┌──

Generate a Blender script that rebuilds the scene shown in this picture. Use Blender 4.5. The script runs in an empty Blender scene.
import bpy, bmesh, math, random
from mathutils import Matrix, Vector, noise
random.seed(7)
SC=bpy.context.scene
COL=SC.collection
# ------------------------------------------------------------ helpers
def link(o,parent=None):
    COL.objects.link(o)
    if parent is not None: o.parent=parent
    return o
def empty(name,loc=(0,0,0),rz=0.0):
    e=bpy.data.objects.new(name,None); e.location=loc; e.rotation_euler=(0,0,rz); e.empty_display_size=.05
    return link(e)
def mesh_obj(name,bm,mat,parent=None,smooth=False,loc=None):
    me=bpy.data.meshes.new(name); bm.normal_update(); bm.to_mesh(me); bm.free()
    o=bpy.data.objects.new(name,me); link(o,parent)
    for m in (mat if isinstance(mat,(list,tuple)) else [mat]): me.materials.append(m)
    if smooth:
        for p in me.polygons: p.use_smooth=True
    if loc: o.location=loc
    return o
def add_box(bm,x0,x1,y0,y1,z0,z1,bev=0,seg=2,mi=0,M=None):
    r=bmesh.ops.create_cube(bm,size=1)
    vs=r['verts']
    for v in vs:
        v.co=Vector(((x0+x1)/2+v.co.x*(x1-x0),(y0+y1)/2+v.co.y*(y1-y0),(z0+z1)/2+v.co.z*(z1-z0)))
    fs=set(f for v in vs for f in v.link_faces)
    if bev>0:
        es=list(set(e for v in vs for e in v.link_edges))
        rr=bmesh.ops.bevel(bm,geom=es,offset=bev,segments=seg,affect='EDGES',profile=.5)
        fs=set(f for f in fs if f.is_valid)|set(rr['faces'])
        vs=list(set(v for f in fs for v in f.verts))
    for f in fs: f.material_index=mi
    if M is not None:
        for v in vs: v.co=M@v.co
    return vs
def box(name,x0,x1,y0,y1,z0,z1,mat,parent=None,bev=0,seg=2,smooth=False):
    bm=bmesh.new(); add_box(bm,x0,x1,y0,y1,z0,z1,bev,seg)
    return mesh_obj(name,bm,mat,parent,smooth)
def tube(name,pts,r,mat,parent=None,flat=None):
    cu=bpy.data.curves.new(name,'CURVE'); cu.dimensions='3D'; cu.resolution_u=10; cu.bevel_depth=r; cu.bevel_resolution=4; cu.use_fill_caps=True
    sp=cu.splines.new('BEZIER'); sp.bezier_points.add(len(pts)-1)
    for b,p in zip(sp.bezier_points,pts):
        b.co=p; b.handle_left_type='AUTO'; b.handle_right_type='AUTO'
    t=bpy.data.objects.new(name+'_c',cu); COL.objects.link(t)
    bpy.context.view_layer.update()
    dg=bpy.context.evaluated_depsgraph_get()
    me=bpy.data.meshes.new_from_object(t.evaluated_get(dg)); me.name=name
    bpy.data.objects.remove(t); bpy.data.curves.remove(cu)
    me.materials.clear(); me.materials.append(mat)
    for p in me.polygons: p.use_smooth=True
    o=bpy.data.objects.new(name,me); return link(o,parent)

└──

Type out the material again exactly as presented.

Generate a Blender script that rebuilds the scene shown in this picture. Use Blender 4.5. The script runs in an empty Blender scene.
import bpy, bmesh, math, random
from mathutils import Matrix, Vector, noise
random.seed(7)
SC=bpy.context.scene
COL=SC.collection
# ------------------------------------------------------------ helpers
def link(o,parent=None):
    COL.objects.link(o)
    if parent is not None: o.parent=parent
    return o
def empty(name,loc=(0,0,0),rz=0.0):
    e=bpy.data.objects.new(name,None); e.location=loc; e.rotation_euler=(0,0,rz); e.empty_display_size=.05
    return link(e)
def mesh_obj(name,bm,mat,parent=None,smooth=False,loc=None):
    me=bpy.data.meshes.new(name); bm.normal_update(); bm.to_mesh(me); bm.free()
    o=bpy.data.objects.new(name,me); link(o,parent)
    for m in (mat if isinstance(mat,(list,tuple)) else [mat]): me.materials.append(m)
    if smooth:
        for p in me.polygons: p.use_smooth=True
    if loc: o.location=loc
    return o
def add_box(bm,x0,x1,y0,y1,z0,z1,bev=0,seg=2,mi=0,M=None):
    r=bmesh.ops.create_cube(bm,size=1)
    vs=r['verts']
    for v in vs:
        v.co=Vector(((x0+x1)/2+v.co.x*(x1-x0),(y0+y1)/2+v.co.y*(y1-y0),(z0+z1)/2+v.co.z*(z1-z0)))
    fs=set(f for v in vs for f in v.link_faces)
    if bev>0:
        es=list(set(e for v in vs for e in v.link_edges))
        rr=bmesh.ops.bevel(bm,geom=es,offset=bev,segments=seg,affect='EDGES',profile=.5)
        fs=set(f for f in fs if f.is_valid)|set(rr['faces'])
        vs=list(set(v for f in fs for v in f.verts))
    for f in fs: f.material_index=mi
    if M is not None:
        for v in vs: v.co=M@v.co
    return vs
def box(name,x0,x1,y0,y1,z0,z1,mat,parent=None,bev=0,seg=2,smooth=False):
    bm=bmesh.new(); add_box(bm,x0,x1,y0,y1,z0,z1,bev,seg)
    return mesh_obj(name,bm,mat,parent,smooth)
def tube(name,pts,r,mat,parent=None,flat=None):
    cu=bpy.data.curves.new(name,'CURVE'); cu.dimensions='3D'; cu.resolution_u=10; cu.bevel_depth=r; cu.bevel_resolution=4; cu.use_fill_caps=True
    sp=cu.splines.new('BEZIER'); sp.bezier_points.add(len(pts)-1)
    for b,p in zip(sp.bezier_points,pts):
        b.co=p; b.handle_left_type='AUTO'; b.handle_right_type='AUTO'
    t=bpy.data.objects.new(name+'_c',cu); COL.objects.link(t)
    bpy.context.view_layer.update()
    dg=bpy.context.evaluated_depsgraph_get()
    me=bpy.data.meshes.new_from_object(t.evaluated_get(dg)); me.name=name
    bpy.data.objects.remove(t); bpy.data.curves.remove(cu)
    me.materials.clear(); me.materials.append(mat)
    for p in me.polygons: p.use_smooth=True
    o=bpy.data.objects.new(name,me); return link(o,parent)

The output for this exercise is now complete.